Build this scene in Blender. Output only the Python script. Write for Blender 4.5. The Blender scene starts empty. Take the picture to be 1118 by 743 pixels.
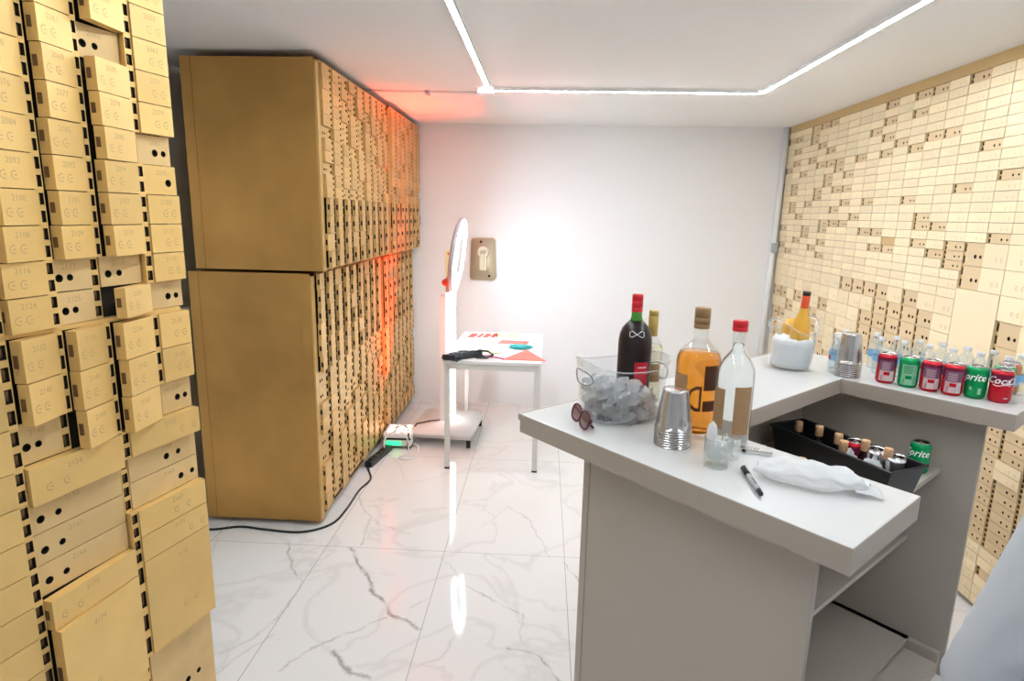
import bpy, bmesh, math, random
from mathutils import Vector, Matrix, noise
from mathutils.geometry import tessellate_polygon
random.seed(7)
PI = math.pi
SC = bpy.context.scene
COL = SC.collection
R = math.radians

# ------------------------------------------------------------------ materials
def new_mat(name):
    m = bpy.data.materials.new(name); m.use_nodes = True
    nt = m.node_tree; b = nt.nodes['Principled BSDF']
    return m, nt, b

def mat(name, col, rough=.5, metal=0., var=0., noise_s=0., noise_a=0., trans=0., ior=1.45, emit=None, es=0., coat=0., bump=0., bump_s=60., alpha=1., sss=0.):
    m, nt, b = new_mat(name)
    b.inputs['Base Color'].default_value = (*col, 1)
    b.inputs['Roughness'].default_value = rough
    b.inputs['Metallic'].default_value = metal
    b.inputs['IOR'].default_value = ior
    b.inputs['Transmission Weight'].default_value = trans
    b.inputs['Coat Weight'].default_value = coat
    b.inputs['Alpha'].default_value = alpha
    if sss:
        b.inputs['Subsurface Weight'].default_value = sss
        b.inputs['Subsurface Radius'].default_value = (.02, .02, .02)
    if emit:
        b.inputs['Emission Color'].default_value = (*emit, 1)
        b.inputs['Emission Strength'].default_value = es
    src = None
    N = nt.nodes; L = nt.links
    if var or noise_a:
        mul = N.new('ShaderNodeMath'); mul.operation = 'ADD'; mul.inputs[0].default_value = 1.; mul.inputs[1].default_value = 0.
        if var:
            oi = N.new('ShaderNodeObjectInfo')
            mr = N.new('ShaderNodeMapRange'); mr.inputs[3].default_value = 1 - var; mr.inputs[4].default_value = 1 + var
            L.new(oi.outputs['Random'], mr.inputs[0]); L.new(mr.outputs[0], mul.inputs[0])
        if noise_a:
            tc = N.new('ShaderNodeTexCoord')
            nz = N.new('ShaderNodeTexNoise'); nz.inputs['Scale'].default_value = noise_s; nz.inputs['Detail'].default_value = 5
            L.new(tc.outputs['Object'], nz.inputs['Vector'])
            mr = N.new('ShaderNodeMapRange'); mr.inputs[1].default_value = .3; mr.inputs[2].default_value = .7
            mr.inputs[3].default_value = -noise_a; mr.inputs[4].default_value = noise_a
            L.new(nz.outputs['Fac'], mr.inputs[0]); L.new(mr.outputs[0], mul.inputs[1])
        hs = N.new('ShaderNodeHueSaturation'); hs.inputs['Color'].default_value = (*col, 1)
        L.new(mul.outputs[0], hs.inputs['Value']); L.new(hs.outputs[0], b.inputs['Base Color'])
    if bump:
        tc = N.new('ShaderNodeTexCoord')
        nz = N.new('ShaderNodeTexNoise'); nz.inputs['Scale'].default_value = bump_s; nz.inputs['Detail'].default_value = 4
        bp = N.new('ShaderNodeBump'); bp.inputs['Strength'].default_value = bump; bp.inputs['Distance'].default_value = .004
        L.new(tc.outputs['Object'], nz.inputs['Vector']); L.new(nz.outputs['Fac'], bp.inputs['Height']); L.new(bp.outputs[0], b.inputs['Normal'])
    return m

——

Repeat the listing above exactly from its first line to the line containing "return m, nt, b", both included, and omit the pictures.

**Result below**
Build this scene in Blender. Output only the Python script. Write for Blender 4.5. The Blender scene starts empty. Take the picture to be 1118 by 743 pixels.
import bpy, bmesh, math, random
from mathutils import Vector, Matrix, noise
from mathutils.geometry import tessellate_polygon
random.seed(7)
PI = math.pi
SC = bpy.context.scene
COL = SC.collection
R = math.radians

# ------------------------------------------------------------------ materials
def new_mat(name):
    m = bpy.data.materials.new(name); m.use_nodes = True
    nt = m.node_tree; b = nt.nodes['Principled BSDF']
    return m, nt, b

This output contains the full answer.